Analysis of Stability and Performance of Economic Model Predictive Control with State-Independent Costs

TL;DR

This paper analyzes the stability and performance of economic model predictive control with state-independent costs, proposing modifications to ensure asymptotic stability and demonstrating effectiveness through a water network case study.

Contribution

It introduces a modified stage cost for stability, extends the approach to periodic systems, and validates the methods with a practical water distribution network example.

Findings

Closed-loop trajectories converge to the set of optimal steady states.

Modified stage cost guarantees asymptotic stability with minimal performance loss.
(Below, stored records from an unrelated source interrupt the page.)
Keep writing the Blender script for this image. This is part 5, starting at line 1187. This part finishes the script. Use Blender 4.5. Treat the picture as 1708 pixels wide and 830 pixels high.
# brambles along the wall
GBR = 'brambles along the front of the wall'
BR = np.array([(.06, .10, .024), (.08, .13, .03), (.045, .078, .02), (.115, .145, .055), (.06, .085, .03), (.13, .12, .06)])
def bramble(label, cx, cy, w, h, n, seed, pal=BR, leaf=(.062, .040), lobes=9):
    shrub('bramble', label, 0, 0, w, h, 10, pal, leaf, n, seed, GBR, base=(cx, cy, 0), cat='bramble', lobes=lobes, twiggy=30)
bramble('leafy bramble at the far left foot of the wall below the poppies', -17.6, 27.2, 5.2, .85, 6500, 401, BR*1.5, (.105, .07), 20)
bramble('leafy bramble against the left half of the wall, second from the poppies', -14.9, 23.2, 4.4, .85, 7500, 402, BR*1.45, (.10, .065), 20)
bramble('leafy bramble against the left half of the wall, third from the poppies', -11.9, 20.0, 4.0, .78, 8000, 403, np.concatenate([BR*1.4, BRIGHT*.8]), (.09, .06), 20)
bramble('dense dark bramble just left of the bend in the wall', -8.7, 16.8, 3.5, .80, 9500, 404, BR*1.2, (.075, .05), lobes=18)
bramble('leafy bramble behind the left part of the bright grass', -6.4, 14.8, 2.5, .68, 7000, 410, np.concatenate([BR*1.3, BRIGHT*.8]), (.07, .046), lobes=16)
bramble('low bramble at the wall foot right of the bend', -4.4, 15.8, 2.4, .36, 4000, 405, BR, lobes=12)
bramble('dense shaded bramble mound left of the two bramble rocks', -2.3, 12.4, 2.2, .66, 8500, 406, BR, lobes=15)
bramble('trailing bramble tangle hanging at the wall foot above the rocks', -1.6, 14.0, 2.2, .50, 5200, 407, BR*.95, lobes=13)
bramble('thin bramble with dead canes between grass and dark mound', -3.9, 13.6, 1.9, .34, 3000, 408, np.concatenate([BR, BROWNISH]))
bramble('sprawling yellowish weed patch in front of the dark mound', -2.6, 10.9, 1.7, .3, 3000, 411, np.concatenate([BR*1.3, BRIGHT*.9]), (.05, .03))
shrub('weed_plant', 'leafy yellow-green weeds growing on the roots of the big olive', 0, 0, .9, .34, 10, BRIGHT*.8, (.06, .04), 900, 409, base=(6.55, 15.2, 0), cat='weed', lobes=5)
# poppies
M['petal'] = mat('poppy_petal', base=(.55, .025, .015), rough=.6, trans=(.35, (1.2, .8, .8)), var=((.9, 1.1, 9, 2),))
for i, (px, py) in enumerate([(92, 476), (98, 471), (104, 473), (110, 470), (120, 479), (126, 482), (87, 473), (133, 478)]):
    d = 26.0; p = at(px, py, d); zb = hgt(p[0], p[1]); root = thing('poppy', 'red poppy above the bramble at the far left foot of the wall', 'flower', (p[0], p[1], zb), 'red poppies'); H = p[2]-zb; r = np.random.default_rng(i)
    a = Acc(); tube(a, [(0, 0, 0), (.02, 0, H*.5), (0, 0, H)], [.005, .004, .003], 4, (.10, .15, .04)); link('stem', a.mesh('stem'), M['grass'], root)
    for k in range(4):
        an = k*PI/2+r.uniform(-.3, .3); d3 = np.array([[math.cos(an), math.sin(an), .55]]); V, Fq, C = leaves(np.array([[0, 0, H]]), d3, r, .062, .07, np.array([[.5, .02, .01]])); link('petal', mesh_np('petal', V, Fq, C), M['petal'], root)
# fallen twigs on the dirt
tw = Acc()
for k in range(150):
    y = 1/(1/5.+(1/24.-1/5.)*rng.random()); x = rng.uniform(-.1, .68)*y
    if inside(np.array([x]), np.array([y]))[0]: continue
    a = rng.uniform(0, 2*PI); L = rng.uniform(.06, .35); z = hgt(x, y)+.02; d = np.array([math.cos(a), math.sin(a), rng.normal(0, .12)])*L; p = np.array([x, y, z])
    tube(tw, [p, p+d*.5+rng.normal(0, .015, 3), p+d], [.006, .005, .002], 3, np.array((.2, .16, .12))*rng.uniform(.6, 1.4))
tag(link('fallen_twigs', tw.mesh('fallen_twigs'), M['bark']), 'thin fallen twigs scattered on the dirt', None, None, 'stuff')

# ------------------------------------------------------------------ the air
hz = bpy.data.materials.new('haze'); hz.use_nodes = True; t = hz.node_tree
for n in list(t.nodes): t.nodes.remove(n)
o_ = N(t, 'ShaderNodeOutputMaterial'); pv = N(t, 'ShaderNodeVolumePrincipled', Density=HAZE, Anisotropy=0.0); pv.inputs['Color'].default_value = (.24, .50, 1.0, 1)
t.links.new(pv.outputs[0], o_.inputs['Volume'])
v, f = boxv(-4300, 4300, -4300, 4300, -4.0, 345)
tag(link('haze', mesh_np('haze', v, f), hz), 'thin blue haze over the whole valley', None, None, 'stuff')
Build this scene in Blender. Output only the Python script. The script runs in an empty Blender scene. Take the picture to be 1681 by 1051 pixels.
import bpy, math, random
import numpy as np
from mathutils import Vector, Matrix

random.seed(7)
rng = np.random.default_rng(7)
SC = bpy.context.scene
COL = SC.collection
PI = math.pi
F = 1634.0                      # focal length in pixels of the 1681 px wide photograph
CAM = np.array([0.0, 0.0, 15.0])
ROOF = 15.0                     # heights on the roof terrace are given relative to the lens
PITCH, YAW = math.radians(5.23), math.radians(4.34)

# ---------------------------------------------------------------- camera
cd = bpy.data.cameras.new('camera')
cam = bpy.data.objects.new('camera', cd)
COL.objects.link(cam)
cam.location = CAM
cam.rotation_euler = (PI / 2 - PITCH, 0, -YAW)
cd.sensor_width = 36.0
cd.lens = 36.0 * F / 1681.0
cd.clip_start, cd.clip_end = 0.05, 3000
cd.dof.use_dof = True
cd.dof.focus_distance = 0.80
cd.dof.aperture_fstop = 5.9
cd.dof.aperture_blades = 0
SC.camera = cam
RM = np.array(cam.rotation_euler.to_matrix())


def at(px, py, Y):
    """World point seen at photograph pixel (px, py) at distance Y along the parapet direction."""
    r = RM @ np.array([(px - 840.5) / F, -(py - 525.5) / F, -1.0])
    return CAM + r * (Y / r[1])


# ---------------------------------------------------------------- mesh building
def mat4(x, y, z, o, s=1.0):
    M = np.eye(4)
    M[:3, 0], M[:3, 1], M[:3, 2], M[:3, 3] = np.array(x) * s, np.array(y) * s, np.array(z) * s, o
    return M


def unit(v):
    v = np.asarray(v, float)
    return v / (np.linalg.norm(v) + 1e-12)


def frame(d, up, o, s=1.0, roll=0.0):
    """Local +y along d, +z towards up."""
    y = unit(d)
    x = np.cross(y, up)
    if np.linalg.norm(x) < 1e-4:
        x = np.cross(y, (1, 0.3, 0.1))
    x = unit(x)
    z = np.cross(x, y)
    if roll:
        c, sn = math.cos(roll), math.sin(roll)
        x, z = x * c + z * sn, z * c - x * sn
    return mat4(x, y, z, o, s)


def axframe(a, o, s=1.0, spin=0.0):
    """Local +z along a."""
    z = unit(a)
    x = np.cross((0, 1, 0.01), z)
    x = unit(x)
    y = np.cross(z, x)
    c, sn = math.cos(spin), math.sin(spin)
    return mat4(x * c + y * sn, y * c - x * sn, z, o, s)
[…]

Case study confirms effectiveness in water distribution network control.

Abstract

This paper studies economic model predictive Control (EMPC) schemes, where the stage cost depends only on control inputs. Such problems arise in applications like water distribution networks and differ from standard EMPC since multiple steady states can correspond to the unique optimal steady input. We show that, under a strict dissipativity assumption related to the set of optimal steady states, the closed-loop trajectories converge asymptotically to this set, ensuring convergence of the economic cost to the optimal steady state cost. To enhance Lyapunov stability, we propose a modified stage cost that preserves the optimal input while guaranteeing asymptotic stability of a specific equilibrium with a slight performance loss. The approach is further extended to EMPC of a class of linear systems with periodic costs and disturbances by lifting it to a multi-step EMPC problem for periodic operations. A case study with a water distribution network demonstrates the effectiveness of the proposed methods in achieving both asymptotic convergence and stability.